EXERCISE BRIEF —
The line holding "col = sc.collection" is the last one to output; start at the first line of the data, keep every line in between exactly, and leave out pictures.

DATASET CONTENT —
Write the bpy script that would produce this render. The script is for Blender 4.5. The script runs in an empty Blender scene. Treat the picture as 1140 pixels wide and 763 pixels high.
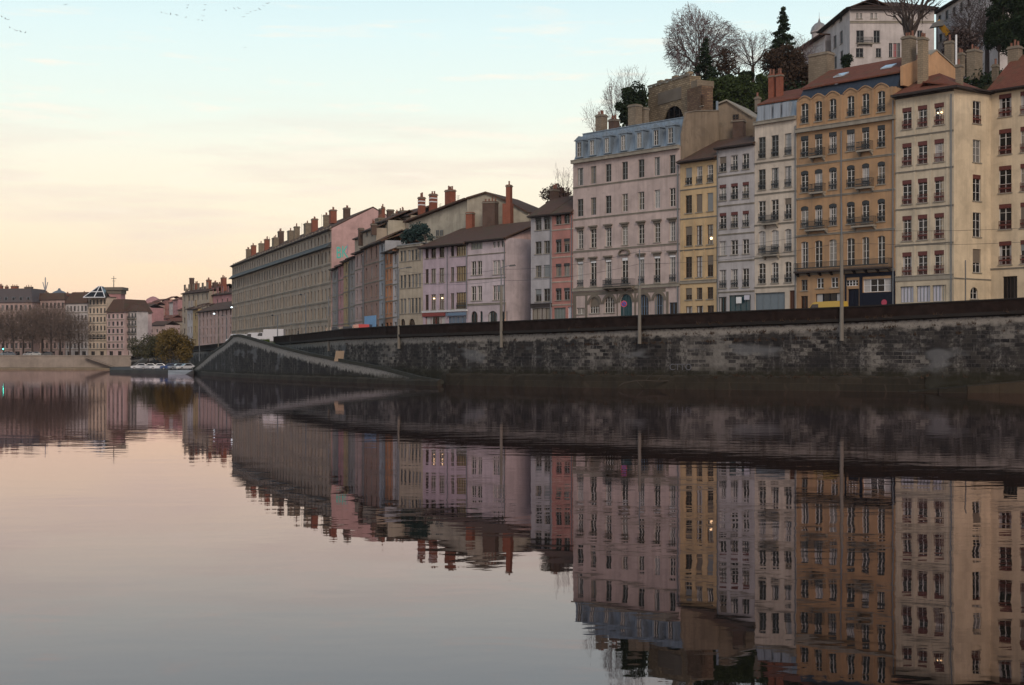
import bpy, math, random
from mathutils import Vector, Matrix
random.seed(7)
R = math.radians
F = 1583.0; CX = 570.0; HY = 402.0; CH = 2.9        # lens in photo pixels, horizon row, eye height above the water
sc = bpy.context.scene
col = sc.collection

def at(x, y, D):
    return Vector(((x-CX)/F*D, D, CH+(HY-y)/F*D))
def gx(x, D): return (x-CX)/F*D
def dline(x): return 208.0/(1+(x-CX)/F*1.11)          # depth of the main row of facades

# ------------------------------------------------------------------ materials
def nt(m):
    m.use_nodes = True
    t = m.node_tree; t.nodes.clear(); return t
def N(t, typ, **kw):
    n = t.nodes.new(typ)
    for k, v in kw.items():
        if k in ('blend_type','data_type','operation','noise_dimensions','wave_type','bands_direction','offset','offset_frequency','feature','sky_type','sun_disc','sun_elevation','sun_rotation','interpolation_type','bands','air_density','dust_density','ozone_density'):
            setattr(n, k, v)
        else: n.inputs[k].default_value = v
    return n
def L(t, a, b): t.links.new(a, b)
def c4(c): return (c[0], c[1], c[2], 1)
def mixc(t, fac, a, b, bt='MIX'):
    n = t.nodes.new('ShaderNodeMix'); n.data_type = 'RGBA'; n.blend_type = bt
    for s, v in ((0, fac), (6, a), (7, b)):
        if hasattr(v, 'links'): L(t, v, n.inputs[s])
        elif s == 0: n.inputs[0].default_value = v
        else: n.inputs[s].default_value = c4(v)
    return n.outputs[2]
def mrange(t, v, a, b, c=0.0, d=1.0):
    n = t.nodes.new('ShaderNodeMapRange'); n.clamp = True
    L(t, v, n.inputs[0])
    for i, q in ((1,a),(2,b),(3,c),(4,d)): n.inputs[i].default_value = q
    return n.outputs[0]
def noise(t, vec, scale, detail=4, rough=.55):
    n = t.nodes.new('ShaderNodeTexNoise'); n.inputs['Scale'].default_value = scale
    n.inputs['Detail'].default_value = detail; n.inputs['Roughness'].default_value = rough
    if vec is not None: L(t, vec, n.inputs['Vector'])
    return n.outputs[0]
def scaled(t, vec, s):
    m = t.nodes.new('ShaderNodeMapping'); m.inputs['Scale'].default_value = s
    L(t, vec, m.inputs['Vector']); return m.outputs[0]
def coord(t, which='Object'):
    return t.nodes.new('ShaderNodeTexCoord').outputs[which]
def finish(t, colr, rough=.8, bump=None, bs=.3, bd=.05, spec=.3, metal=0, alpha=None, coat=0):
    b = t.nodes.new('ShaderNodeBsdfPrincipled'); o = t.nodes.new('ShaderNodeOutputMaterial')
    if hasattr(colr, 'links'): L(t, colr, b.inputs['Base Color'])
    else: b.inputs['Base Color'].default_value = c4(colr)
    if hasattr(rough, 'links'): L(t, rough, b.inputs['Roughness'])
    else: b.inputs['Roughness'].default_value = rough
    b.inputs['Specular IOR Level'].default_value = spec
    b.inputs['Metallic'].default_value = metal
    b.inputs['Coat Weight'].default_value = coat
    b.inputs['Coat Roughness'].default_value = .05
    if bump is not None:
        u = t.nodes.new('ShaderNodeBump'); u.inputs['Strength'].default_value = bs; u.inputs['Distance'].default_value = bd
        L(t, bump, u.inputs['Height']); L(t, u.outputs[0], b.inputs['Normal'])
    L(t, b.outputs[0], o.inputs['Surface']); return b
_mc = {}
def plain(name, c, rough=.6, spec=.4, metal=0, coat=0, var=.12, sc_=3.0):
    if name in _mc: return _mc[name]
    m = bpy.data.materials.new(name); t = nt(m)
    n = noise(t, coord(t), sc_, 3)
    colr = mixc(t, n, [q*(1-var) for q in c], [min(1, q*(1+var)) for q in c])
    finish(t, colr, rough, spec=spec, metal=metal, coat=coat)
    _mc[name] = m; return m
def stucco(name, c, dirt=.35, dc=(.13,.11,.095), streak=.5):
    "painted render: mottled, streaked by rain, a little grime"
    if name in _mc: return _mc[name]
    m = bpy.data.materials.new(name); t = nt(m); o = coord(t)
    n1 = noise(t, o, .35, 5, .6)
    n2 = noise(t, scaled(t, o, (1.3, 1.3, .10)), 1.2, 4, .6)
    n3 = noise(t, o, 14, 3)
    a = mixc(t, mrange(t, n1, .32, .68), [q*.76 for q in c], [q*1.1 for q in c])
    k = mrange(t, n2, .46, .72, 0, min(.7, dirt*streak*2.6))
    a = mixc(t, k, a, [c[i]*.35+dc[i]*.65 for i in range(3)])
    k2 = mrange(t, noise(t, o, .9, 6, .65), .54, .66, 0, min(.8, dirt*1.4))
    a = mixc(t, k2, a, [c[i]*.55+dc[i]*.45 for i in range(3)])
    k3 = mrange(t, noise(t, scaled(t, o, (2.6, 2.6, .22)), 1.0, 5, .7), .55, .7, 0, dirt*.9)
    a = mixc(t, k3, a, [c[i]*.6+dc[i]*.4 for i in range(3)])
    k4 = mrange(t, noise(t, scaled(t, o, (.5, .5, .9)), .5, 2, .4), .56, .6, 0, .22)
    a = mixc(t, k4, a, [min(1, q*1.25) for q in c])
    finish(t, a, .9, n3, .25, .03, .2); _mc[name] = m; return m
def stone(name, c, c2, bw=.9, bh=.4, mortar=.03, mc_=None, dirt=.5, axis='Object'):
    "coursed masonry"
    if name in _mc: return _mc[name]
    m = bpy.data.materials.new(name); t = nt(m); o = coord(t, axis)
    if axis == 'Object':
        s = t.nodes.new('ShaderNodeSeparateXYZ'); L(t, o, s.inputs[0])
        ad = t.nodes.new('ShaderNodeMath'); ad.operation = 'ADD'; L(t, s.outputs[0], ad.inputs[0]); L(t, s.outputs[1], ad.inputs[1])
        cb = t.nodes.new('ShaderNodeCombineXYZ'); L(t, ad.outputs[0], cb.inputs[0]); L(t, s.outputs[2], cb.inputs[1]); v = cb.outputs[0]
    else: v = o
    b = t.nodes.new('ShaderNodeTexBrick'); L(t, v, b.inputs['Vector'])
    b.inputs['Color1'].default_value = c4(c); b.inputs['Color2'].default_value = c4(c2)
    b.inputs['Mortar'].default_value = c4(mc_ or [q*.6 for q in c]); b.inputs['Scale'].default_value = 1
    b.inputs['Mortar Size'].default_value = mortar; b.inputs['Brick Width'].default_value = bw; b.inputs['Row Height'].default_value = bh
    k = mrange(t, noise(t, o, .6, 6, .65), .45, .7, 0, dirt)
    a = mixc(t, k, b.outputs['Color'], [q*.4 for q in c])
    finish(t, a, .92, b.outputs['Fac'], -.4, .03, .2); _mc[name] = m; return m
def tiles(name, c, c2, moss=(.07,.075,.04)):
    if name in _mc: return _mc[name]
    m = bpy.data.materials.new(name); t = nt(m); o = coord(t)
    w = t.nodes.new('ShaderNodeTexWave'); w.wave_type = 'BANDS'; w.bands_direction = 'X'
    L(t, o, w.inputs['Vector']); w.inputs['Scale'].default_value = 1.4; w.inputs['Distortion'].default_value = .6
    n = noise(t, o, 2.2, 5, .7)
    a = mixc(t, mrange(t, n, .3, .7), c, c2)
    a = mixc(t, mrange(t, noise(t, o, .5, 5, .6), .52, .72, 0, .6), a, moss)
    a = mixc(t, mrange(t, w.outputs['Fac'], 0, .35, .35, 0), a, [q*.4 for q in c])
    finish(t, a, .9, w.outputs['Fac'], .5, .06, .2); _mc[name] = m; return m
def zinc(name, c):
    if name in _mc: return _mc[name]
    m = bpy.data.materials.new(name); t = nt(m); o = coord(t)
    w = t.nodes.new('ShaderNodeTexWave'); w.bands_direction = 'X'; L(t, o, w.inputs['Vector']); w.inputs['Scale'].default_value = .5
    n = noise(t, scaled(t, o, (1, 1, .25)), 1.1, 5, .6)
    a = mixc(t, mrange(t, n, .3, .7), [q*.8 for q in c], [q*1.15 for q in c])
    a = mixc(t, mrange(t, w.outputs['Fac'], .93, .99, 0, .5), a, [q*.5 for q in c])
    finish(t, a, .5, None, spec=.5, metal=.25); _mc[name] = m; return m
def emit(name, c, s):
    if name in _mc: return _mc[name]
    m = bpy.data.materials.new(name); t = nt(m)
    e = t.nodes.new('ShaderNodeEmission'); e.inputs[0].default_value = c4(c); e.inputs[1].default_value = s
    o = t.nodes.new('ShaderNodeOutputMaterial'); L(t, e.outputs[0], o.inputs[0]); _mc[name] = m; return m

GLASS = [plain('glass_dark', (.006,.006,.007), .12, .3, var=.3),
         plain('glass_dark_b', (.014,.014,.015), .12, .3, var=.3),
         plain('glass_curtain', (.16,.155,.145), .12, .5, coat=.6, var=.25, sc_=6),
         plain('glass_blind', (.26,.26,.26), .2, .4, coat=.4, var=.15, sc_=6)]
def pick_glass(): return random.choices(GLASS, (60, 26, 11, 3))[0]
LITGLASS = emit('lit_room', (1, .62, .28), .10)
BULB = emit('lamp_bulb', (1, .68, .35), 5)
WFRAME = plain('window_white', (.55,.53,.5), .6)
CURT = plain('curtain_white', (.42,.4,.38), .9); CURT2 = plain('curtain_beige', (.24,.21,.17), .9)
BLIND2 = plain('blind_brown', (.16,.13,.1), .7)
WBROWN = plain('window_brown', (.075,.05,.035), .6)
WGREY = plain('window_grey', (.2,.21,.21), .6)
IRON = plain('wrought_iron', (.018,.02,.022), .5, .5)
REDIRON = plain('red_iron', (.11,.03,.024), .6)
DKTRIM = plain('dark_eave', (.035,.025,.022), .8)
STONE_T = stucco('stone_trim', (.3,.27,.22), .5)
ZINC = zinc('zinc_blue', (.2,.245,.29)); SLATE = zinc('slate_blue', (.03,.037,.052)); ZINCD = zinc('zinc_grey', (.15,.165,.18))
TILE = tiles('roof_tile_red', (.12,.042,.028), (.2,.075,.045)); TILED = tiles('roof_tile_brown', (.075,.045,.035), (.12,.07,.05))
BRICKR = stone('brick_red', (.3,.085,.045), (.22,.06,.035), .24, .08, .012, (.2,.12,.09), .35)
BRICKD = stone('brick_sooty', (.13,.075,.055), (.1,.065,.05), .24, .08, .012, (.1,.08,.07), .6)
CHST = stone('chimney_stone', (.25,.2,.145), (.2,.16,.115), .5, .25, .02, (.14,.12,.09), .55)
POT = plain('clay_pot', (.2,.09,.06), .8)

# ------------------------------------------------------------------ mesh builder
class MB:
    def __init__(s): s.v = []; s.f = []; s.m = []; s.mi = 0
    def face(s, pts):
        i = len(s.v); s.v += [tuple(p) for p in pts]; s.f.append(tuple(range(i, i+len(pts)))); s.m.append(s.mi)
    def box(s, x0, x1, y0, y1, z0, z1):
        i = len(s.v)
        s.v += [(x0,y0,z0),(x1,y0,z0),(x1,y1,z0),(x0,y1,z0),(x0,y0,z1),(x1,y0,z1),(x1,y1,z1),(x0,y1,z1)]
        for q in ((0,3,2,1),(4,5,6,7),(0,1,5,4),(1,2,6,5),(2,3,7,6),(3,0,4,7)):
            s.f.append(tuple(i+k for k in q)); s.m.append(s.mi)
    def hexa(s, b, t):
        "eight corners: bottom loop b, top loop t"
        i = len(s.v); n = len(b); s.v += [tuple(p) for p in b]+[tuple(p) for p in t]
        s.f.append(tuple(i+k for k in reversed(range(n)))); s.m.append(s.mi)
        s.f.append(tuple(i+n+k for k in range(n))); s.m.append(s.mi)
        for k in range(n):
            j = (k+1) % n; s.f.append((i+k, i+j, i+n+j, i+n+k)); s.m.append(s.mi)
    def tube(s, a, b, ra, rb, n=6, cap=True):
        a = Vector(a); b = Vector(b); d = b-a
        if d.length < 1e-6: return
        d.normalize(); q = Vector((0,0,1)) if abs(d.z) < .9 else Vector((1,0,0))
        u = d.cross(q).normalized(); w = d.cross(u); i = len(s.v)
        for p, r in ((a, ra), (b, rb)):
            for k in range(n):
                g = 2*math.pi*k/n; s.v.append(tuple(p+u*(r*math.cos(g))+w*(r*math.sin(g))))
        for k in range(n):
            j = (k+1) % n; s.f.append((i+k, i+n+k, i+n+j, i+j)); s.m.append(s.mi)
        if cap:
            s.f.append(tuple(i+k for k in range(n))); s.m.append(s.mi)
            s.f.append(tuple(i+n+k for k in reversed(range(n)))); s.m.append(s.mi)
    def lathe(s, prof, c=(0,0,0), n=12):
        i = len(s.v)
        for r, z in prof:
            for k in range(n):
                g = 2*math.pi*k/n; s.v.append((c[0]+r*math.cos(g), c[1]+r*math.sin(g), c[2]+z))
        for a in range(len(prof)-1):
            for k in range(n):
                j = (k+1) % n; s.f.append((i+a*n+k, i+a*n+j, i+(a+1)*n+j, i+(a+1)*n+k)); s.m.append(s.mi)
    def mesh(s, name, mats):
        me = bpy.data.meshes.new(name); me.from_pydata(s.v, [], s.f)
        if not isinstance(mats, (list, tuple)): mats = [mats]
        for m in mats: me.materials.append(m)
        if len(mats) > 1: me.polygons.foreach_set('material_index', s.m)
        me.update(); return me
    def build(s, name, mats, parent=None, loc=(0,0,0), label=None, smooth=False):
        me = s.mesh(name, mats)
        if smooth: me.polygons.foreach_set('use_smooth', [True]*len(me.polygons))
        return put(name, me, parent, loc, label)
def put(name, me, parent=None, loc=(0,0,0), label=None):
    o = bpy.data.objects.new(name, me); col.objects.link(o); o.location = loc
    if parent is not None: o.parent = parent
    if label: o['label'] = label
    return o
def tag(o, label=None, cat=None, group=None, kind=None):
    for k, v in (('label', label), ('category', cat), ('group', group), ('kind', kind)):
        if v: o[k] = v
    return o
def empty(name, loc, rz=0, **k):
    o = bpy.data.objects.new(name, None); o.empty_display_size = .3; col.objects.link(o)
    o.location = loc; o.rotation_euler = (0,0,rz); tag(o, **k); return o
def copy_tree(o, parent=None):
    c = o.copy(); col.objects.link(c)
    if parent is not None: c.parent = parent
    for ch in list(o.children): copy_tree(ch, c)
    return c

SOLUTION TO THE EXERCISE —
Write the bpy script that would produce this render. The script is for Blender 4.5. The script runs in an empty Blender scene. Treat the picture as 1140 pixels wide and 763 pixels high.
import bpy, math, random
from mathutils import Vector, Matrix
random.seed(7)
R = math.radians
F = 1583.0; CX = 570.0; HY = 402.0; CH = 2.9        # lens in photo pixels, horizon row, eye height above the water
sc = bpy.context.scene
col = sc.collection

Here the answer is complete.